In 2019, Boys Like Girls plotted another return to the road—this time to Australia and Asia. However, their plans would be delayed due to the global events of 2020. After making good on their promise to return in 2022 and punctuating the tour by playing both weekends at the lauded Las Vegas When We Were Young Festival, Boys Like Girls meant more than ever not only to the band’s members, but to the fans as well.
“We got out there, and it was euphoric for all of us,” smiles Martin. “I realized how fun, youthful, and beautiful it was to be on stage with my best friends. Seeing the state of the audience, it was deeply nostalgic, but there were also all of these kids who had never seen us. I looked at the boys and said, ‘We need to make a record. I’m going to put everything on hold until we go and say what we need to say’.”
It’s for this reason that Boys Like Girls signed with Fearless/Concord Records for the release of their fourth full-length offering, SUNDAY AT FOXWOODS. The band worked out of Johnson’s Nashville recording studio and embraced a newfound sense of creative freedom rooted in the same energy that sparked their seminal output. They ignited this era with “Blood and Sugar.” Neon synths wrap around a stomping guitar as the chorus cleverly reminds, “Even though the girl’s a looker, we’re only blood and sugar, right?”. With a swaggering bridge punctuated by warbling synths and howls straight-the-heart, it’s classic Boys Like Girls with an infusion of experience and wisdom. “I think of it as a relationship with a bunch of empty calories,” Johnson reveals. “You might fear this girl, but we’re all just skin and bones, so why can’t you move on?”

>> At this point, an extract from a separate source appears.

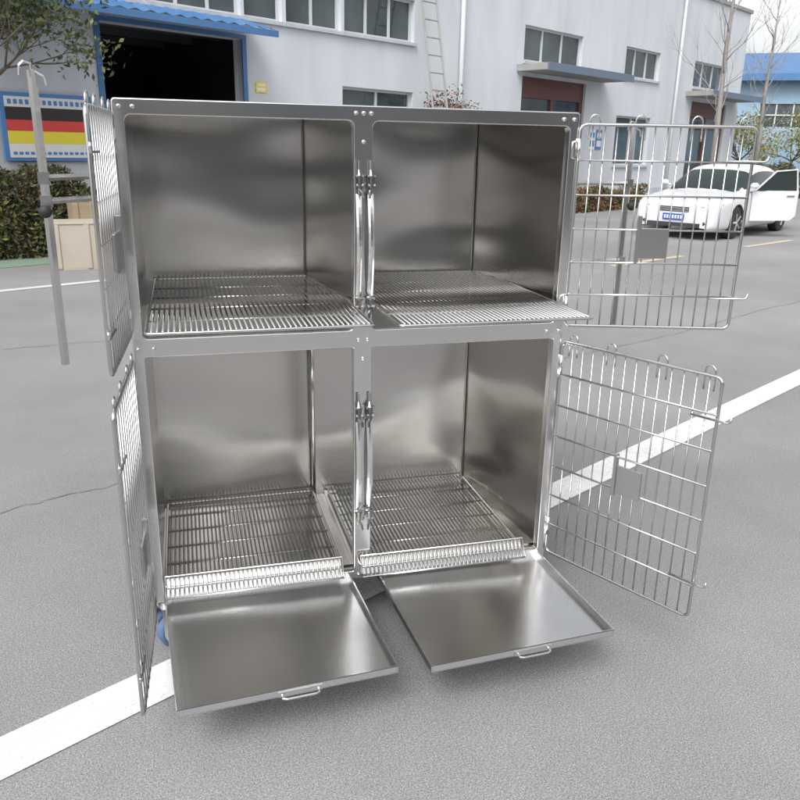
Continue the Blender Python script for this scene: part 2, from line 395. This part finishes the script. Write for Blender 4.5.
s=MB(); s.box(-24.05,7.65,-.06,.2,5.9,6.0); s.obj('parapet_cap',[M_concrete],bld)
for a,b_ in((-12.9,-5.3),(-2.3,3.8),(6.7,7.6)):
    s=MB(); s.box(a,b_,-.02,-.001,0,.45); s.obj('plinth',[M_wall2],bld)
def window(a,b_,z0,z1,n,y=.12,par=None):
    f=MB(); t=.045
    f.box(a,b_,y-.03,y+.02,z0,z0+t); f.box(a,b_,y-.03,y+.02,z1-t,z1)
    for k in range(n+1):
        x=a+(b_-a)*k/n; x0=max(a,x-t/2); x1=min(b_,x+t/2)
        if k==0:x1=a+t
        if k==n:x0=b_-t
        f.box(x0,x1,y-.032,y+.018,z0+t,z1-t)
    g_=MB(); g_.quad((a,y+.003,z0),(b_,y+.003,z0),(b_,y+.003,z1),(a,y+.003,z1))
    o=g_.obj('window',[M_glass],par or bld); f.obj('window_frame',[M_alu],o)
    s=MB(); s.box(a-.03,b_+.03,-.06,.0-.002,z0-.06,z0-.004); s.obj('sill',[M_wall2],o)
for a,b_,n in upw: window(a,b_,3.4,4.15,n)
for a,b_,c,d,n in low: window(a,b_,c,d,n)
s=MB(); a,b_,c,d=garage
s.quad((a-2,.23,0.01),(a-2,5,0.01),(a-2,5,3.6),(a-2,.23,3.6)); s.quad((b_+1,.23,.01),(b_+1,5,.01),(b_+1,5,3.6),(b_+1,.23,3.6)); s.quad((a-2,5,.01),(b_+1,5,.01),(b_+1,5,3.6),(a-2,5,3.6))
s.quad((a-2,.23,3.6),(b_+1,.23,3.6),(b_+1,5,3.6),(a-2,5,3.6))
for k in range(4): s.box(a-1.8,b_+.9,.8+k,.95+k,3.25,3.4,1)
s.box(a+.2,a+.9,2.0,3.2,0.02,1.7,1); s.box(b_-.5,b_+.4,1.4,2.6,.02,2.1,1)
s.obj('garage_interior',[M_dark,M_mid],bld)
s=MB(); s.box(a-.08,a,-.03,.1,0,3.06); s.box(b_,b_+.08,-.03,.1,0,3.06); s.box(a-.08,b_+.08,-.032,.1,3.062,3.12); s.obj('garage_door_frame',[M_blue],bld)
s=MB(); n=40
for k in range(n):
    x0=-17.4+4.5*k/n; x1=-17.4+4.5*(k+1)/n; dz=.03*(k%2)
    s.quad((x0,-.8,3.13+dz),(x1,-.8,3.13+.03*((k+1)%2)),(x1,-.002,3.34+.03*((k+1)%2)),(x0,-.002,3.34+dz))
s.box(-17.42,-12.88,-.82,-.78,3.04,3.13)
s.obj('canopy',[M_blue],bld)
for (a,b_,z) in((-5.45,-1.6,3.16),(3.4,7.3,3.12)):
    s=MB(); s.box(a,b_,-.85,-.002,z,z+.14); s.box(a-.03,b_+.03,-.88,-.85,z-.02,z+.15,1); s.obj('canopy',[M_concrete,M_canopy],bld)
def entrance(a,b_,h):
    s=MB(); y=.12
    s.box(a,a+.14,y-.05,y+.05,0,h); s.box(b_-.14,b_,y-.05,y+.05,0,h); s.box(a+.14,b_-.14,y-.05,y+.05,h-.45,h); s.box((a+b_)/2-.06,(a+b_)/2+.06,y-.05,y+.05,0,h-.45)
    s.box(a+.14,b_-.14,y-.045,y+.045,2.2,2.28)
    o=s.obj('door',[M_brown],bld); g_=MB(); g_.quad((a,y+.004,0),(b_,y+.004,0),(b_,y+.004,h-.3),(a,y+.004,h-.3)); g_.obj('door_glass',[M_glass],o)
entrance(-5.2,-2.4,3.08); entrance(3.9,6.6,3.0)
s=MB(); s.tube([(-7.5,-.07,0),(-7.5,-.07,5.9)],.05,8); s.obj('downpipe',[M_alu],bld,smooth=True)
s=MB(); s.tube([(2.6,-.07,0),(2.6,-.07,5.9)],.045,8); s.obj('downpipe',[M_alu],bld,smooth=True)
rs=MB()
rs.box(-.2,5.6,.02,.08,6.03,6.08,1)
for k in range(5):
    x=0+k*1.15
    rs.box(x,x+.10,-.02,.02,6.0,6.9); rs.box(x+.55,x+.65,-.02,.02,6.0,6.9); rs.box(x-.05,x+.75,-.024,.016,6.45,6.55); rs.box(x-.02,x+.7,-.024,.016,6.82,6.9)
    rs.box(x+.28,x+.36,-.026,.014,6.12,6.8)
rs.obj('roof_lettering',[M_sr,M_mid],bld)

lad=MB(); lx=-.8
for dx in(0,.42):
    lad.tube([(-8.5+dx+lx,-1.3,0),(-8.35+dx+lx,-.05,5.95)],.022,6)
for k in range(1,19):
    t=k/19; lad.tube([(-8.5+lx+.15*t,-1.3+1.25*t,5.95*t),(-8.08+lx+.15*t,-1.3+1.25*t,5.95*t)],.014,6)
lo=lad.obj('ladder',[M_concrete],None,BASE,(0,0,ROT)); tag(lo,'aluminium ladder leaning against the pale factory wall','ladder')

dz=.07
sg=MB(); sg.box(-16.9,-15.65,-.08,-.03,1.12+dz,1.98+dz,0); 
sgn=sg.obj('notice_board',[M_sb],None,BASE,(0,0,ROT)); tag(sgn,'notice board with black, red and yellow bands on the wall','sign')
p=MB(); p.box(-16.84,-15.72,-.088,-.081,1.80+dz,1.93+dz,0); p.box(-16.84,-15.72,-.088,-.081,1.64+dz,1.799+dz,3); p.box(-16.84,-15.72,-.088,-.081,1.50+dz,1.639+dz,2); p.box(-16.84,-15.72,-.088,-.081,1.34+dz,1.499+dz,1)
p.box(-16.84,-15.72,-.088,-.081,1.16+dz,1.339+dz,0)
for k in range(14):
    x=-16.8+k*.076; p.box(x,x+.045,-.092,-.0885,1.835+dz,1.895+dz,4); p.box(x,x+.05,-.092,-.0885,1.20+dz,1.235+dz,4)
p.obj('printed_panel',[M_white,M_sy,M_sr,M_sk,M_sb],sgn)
for (a,z,w,h,m,lb) in((-12.75,2.28,.22,.16,M_sy,'small yellow warning plate on the wall'),(-2.05,1.5,.28,.5,M_white,'white poster on the wall beside the entrance'),(-1.7,1.5,.28,.5,M_sb,'blue poster on the wall beside the entrance')):
    s=MB(); s.box(a,a+w,-.02,-.004,z,z+h,0); s.box(a+.03,a+w-.03,-.024,-.0205,z+h*.6,z+h*.85,1); s.box(a+.03,a+w-.03,-.024,-.0205,z+h*.15,z+h*.45,1)
    o=s.obj('wall_sign',[m,M_sb if m is M_white else M_white],None,BASE,(0,0,ROT)); tag(o,lb,'sign')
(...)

It also simply set the stage for SUNDAY AT FOXWOODS. If you’re from somewhere in New England, you know what the title means. For the uninitiated, FOXWOODS is the Connecticut casino and resort that beckons adults to cut loose on the weekends.
Take “THE OUTSIDE.” Following the intro “SUNDAY AT FOXWOODS,” an arena-ready beat boosts a chantable chorus, “It’s okay. It’s alright. Baby, welcome to life on the outside,” in between recollections of “the days in the class of 04.”
Martin adds, “I don’t think anyone in the back row of freshman health class looks at the kid next to them and says, ’Want to be best friends for the rest of our lives?’ Or, when the guidance counselor tells you about this nervous new guy from Singapore who plays bass and likes punk rock and asks, ’Why don’t you guys take him to a show?’ You don’t assume you’d dub yourselves ‘the three amigos,’ end up with matching tattoos, and still talk every day nearly 25 years later. Whoever your three amigos are and whatever outside you call your own, raise ‘em high and turn it up. This one’s for you.”
They harness the friction of a primal bounce on “LANGUAGE,” which Martin dubs as “a riff on the unspoken language of attraction…our ‘mating dance’ of sorts.”
Then, there’s the “CRY.” As the album’s emotional centerpiece, it went through various iterations over the years, but Martin always knew it was special. It would finally be completed for SUNDAY AT FOXWOODS. Uplifted by soft piano and strings, it culminates on a promise, “I can be your shoulder when you cry,” giving way to a hummable guitar solo.
“Keefe and I were in my truck,” recalls Johnson. “At the end of ‘CRY,’ I looked in the passenger seat, and the toughest man I know had tears running down his face. We hugged and cried—two old friends still making music together, pushing each other to be better musicians and men 20 years after we met.”
The same could be said of the flirty fire on ”PHYSICAL” where finger-snaps brush up against a coy chant, “Let’s get physical, don’t be so cynical.” Old friends and flames live on in the likes of “Hourglass” as he sets the scene, “Cause you remind me of a girl back when the world was small and life was easy.” The album concludes with the wistful acoustic guitar and gentle exhale of “Lost In Wonderland.” Johnson could be very well referencing the band’s journey, “Maybe I’ll see you in Brooklyn, maybe I’ll see you in France as long as the waves keep rolling in, things don’t always go the way they’re planned.”
But things do go how they’re meant, and BOYS LIKE GIRLS are meant to be here for a long time to come.